- STORED DATA:
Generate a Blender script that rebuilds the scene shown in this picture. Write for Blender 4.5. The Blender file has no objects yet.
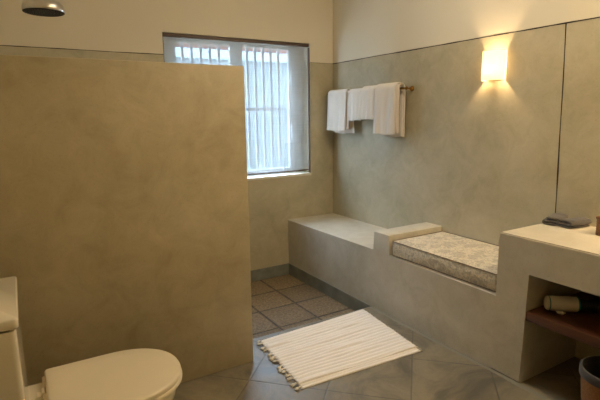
import bpy, bmesh, math, random
from mathutils import Vector, Matrix, noise

random.seed(7)
S = bpy.context.scene
COL = S.collection
PI = math.pi

# ------------------------------------------------------------------ materials
def srgb(r, g, b):
    f = lambda c: (c/255/12.92) if c/255 <= .04045 else ((c/255+.055)/1.055)**2.4
    return (f(r), f(g), f(b), 1.0)

class NT:
    def __init__(s, name):
        s.m = bpy.data.materials.new(name); s.m.use_nodes = True
        s.t = s.m.node_tree; s.n = s.t.nodes; s.l = s.t.links
        s.b = s.n['Principled BSDF']; s.out = s.n['Material Output']
    def new(s, ty, **kw):
        n = s.n.new(ty)
        for k, v in kw.items(): setattr(n, k, v)
        return n
    def link(s, a, b): s.l.new(a, b)
    def coords(s, kind='Object', scale=(1,1,1), rot=(0,0,0), loc=(0,0,0)):
        tc = s.new('ShaderNodeTexCoord'); mp = s.new('ShaderNodeMapping')
        mp.inputs['Scale'].default_value = scale; mp.inputs['Rotation'].default_value = rot
        mp.inputs['Location'].default_value = loc
        s.link(tc.outputs[kind], mp.inputs['Vector']); return mp.outputs['Vector']
    def noise(s, vec, scale, detail=5, rough=.6, dist=0):
        n = s.new('ShaderNodeTexNoise'); n.inputs['Scale'].default_value = scale
        n.inputs['Detail'].default_value = detail; n.inputs['Roughness'].default_value = rough
        n.inputs['Distortion'].default_value = dist
        s.link(vec, n.inputs['Vector']); return n.outputs['Fac']
    def ramp(s, fac, stops):
        r = s.new('ShaderNodeValToRGB'); e = r.color_ramp.elements
        while len(e) < len(stops): e.new(.5)
        for i, (p, c) in enumerate(stops):
            e[i].position = p; e[i].color = c if len(c) == 4 else (*c, 1)
        s.link(fac, r.inputs['Fac']); return r.outputs['Color']
    def mix(s, fac, a, b, blend='MIX'):
        m = s.new('ShaderNodeMix', data_type='RGBA', blend_type=blend)
        for sock, v in ((m.inputs[0], fac), (m.inputs[6], a), (m.inputs[7], b)):
            if hasattr(v, 'is_output'): s.link(v, sock)
            else: sock.default_value = v
        return m.outputs[2]
    def math(s, op, a, b=0.0, c=None):
        m = s.new('ShaderNodeMath', operation=op)
        for i, v in enumerate((a, b, c)):
            if v is None: continue
            if hasattr(v, 'is_output'): s.link(v, m.inputs[i])
            else: m.inputs[i].default_value = v
        return m.outputs[0]
    def bump(s, h, strength=.2, dist=.01):
        b = s.new('ShaderNodeBump'); b.inputs['Strength'].default_value = strength
        b.inputs['Distance'].default_value = dist
        s.link(h, b.inputs['Height']); s.link(b.outputs['Normal'], s.b.inputs['Normal'])
    def set(s, **kw):
        for k, v in kw.items():
            k = k.replace('_', ' ')
            if hasattr(v, 'is_output'): s.link(v, s.b.inputs[k])
            else: s.b.inputs[k].default_value = v

def simple(name, col, rough=.5, metal=0, nscale=30, amt=.12, bump=.05, coat=0):
    k = NT(name); v = k.coords()
    n = k.noise(v, nscale, 4)
    d = tuple(c*(1-amt) for c in col[:3]); l = tuple(min(1, c*(1+amt)) for c in col[:3])
    k.set(Base_Color=k.ramp(n, [(.3, d), (.7, l)]), Roughness=rough, Metallic=metal)
    if coat: k.b.inputs['Coat Weight'].default_value = coat
    if bump: k.bump(n, bump, .002)
    return k.m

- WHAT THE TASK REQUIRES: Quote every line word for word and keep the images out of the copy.

- RESULT:
Generate a Blender script that rebuilds the scene shown in this picture. Write for Blender 4.5. The Blender file has no objects yet.
import bpy, bmesh, math, random
from mathutils import Vector, Matrix, noise

random.seed(7)
S = bpy.context.scene
COL = S.collection
PI = math.pi

# ------------------------------------------------------------------ materials
def srgb(r, g, b):
    f = lambda c: (c/255/12.92) if c/255 <= .04045 else ((c/255+.055)/1.055)**2.4
    return (f(r), f(g), f(b), 1.0)

class NT:
    def __init__(s, name):
        s.m = bpy.data.materials.new(name); s.m.use_nodes = True
        s.t = s.m.node_tree; s.n = s.t.nodes; s.l = s.t.links
        s.b = s.n['Principled BSDF']; s.out = s.n['Material Output']
    def new(s, ty, **kw):
        n = s.n.new(ty)
        for k, v in kw.items(): setattr(n, k, v)
        return n
    def link(s, a, b): s.l.new(a, b)
    def coords(s, kind='Object', scale=(1,1,1), rot=(0,0,0), loc=(0,0,0)):
        tc = s.new('ShaderNodeTexCoord'); mp = s.new('ShaderNodeMapping')
        mp.inputs['Scale'].default_value = scale; mp.inputs['Rotation'].default_value = rot
        mp.inputs['Location'].default_value = loc
        s.link(tc.outputs[kind], mp.inputs['Vector']); return mp.outputs['Vector']
    def noise(s, vec, scale, detail=5, rough=.6, dist=0):
        n = s.new('ShaderNodeTexNoise'); n.inputs['Scale'].default_value = scale
        n.inputs['Detail'].default_value = detail; n.inputs['Roughness'].default_value = rough
        n.inputs['Distortion'].default_value = dist
        s.link(vec, n.inputs['Vector']); return n.outputs['Fac']
    def ramp(s, fac, stops):
        r = s.new('ShaderNodeValToRGB'); e = r.color_ramp.elements
        while len(e) < len(stops): e.new(.5)
        for i, (p, c) in enumerate(stops):
            e[i].position = p; e[i].color = c if len(c) == 4 else (*c, 1)
        s.link(fac, r.inputs['Fac']); return r.outputs['Color']
    def mix(s, fac, a, b, blend='MIX'):
        m = s.new('ShaderNodeMix', data_type='RGBA', blend_type=blend)
        for sock, v in ((m.inputs[0], fac), (m.inputs[6], a), (m.inputs[7], b)):
            if hasattr(v, 'is_output'): s.link(v, sock)
            else: sock.default_value = v
        return m.outputs[2]
    def math(s, op, a, b=0.0, c=None):
        m = s.new('ShaderNodeMath', operation=op)
        for i, v in enumerate((a, b, c)):
            if v is None: continue
            if hasattr(v, 'is_output'): s.link(v, m.inputs[i])
            else: m.inputs[i].default_value = v
        return m.outputs[0]
    def bump(s, h, strength=.2, dist=.01):
        b = s.new('ShaderNodeBump'); b.inputs['Strength'].default_value = strength
        b.inputs['Distance'].default_value = dist
        s.link(h, b.inputs['Height']); s.link(b.outputs['Normal'], s.b.inputs['Normal'])
    def set(s, **kw):
        for k, v in kw.items():
            k = k.replace('_', ' ')
            if hasattr(v, 'is_output'): s.link(v, s.b.inputs[k])
            else: s.b.inputs[k].default_value = v

def simple(name, col, rough=.5, metal=0, nscale=30, amt=.12, bump=.05, coat=0):
    k = NT(name); v = k.coords()
    n = k.noise(v, nscale, 4)
    d = tuple(c*(1-amt) for c in col[:3]); l = tuple(min(1, c*(1+amt)) for c in col[:3])
    k.set(Base_Color=k.ramp(n, [(.3, d), (.7, l)]), Roughness=rough, Metallic=metal)
    if coat: k.b.inputs['Coat Weight'].default_value = coat
    if bump: k.bump(n, bump, .002)
    return k.m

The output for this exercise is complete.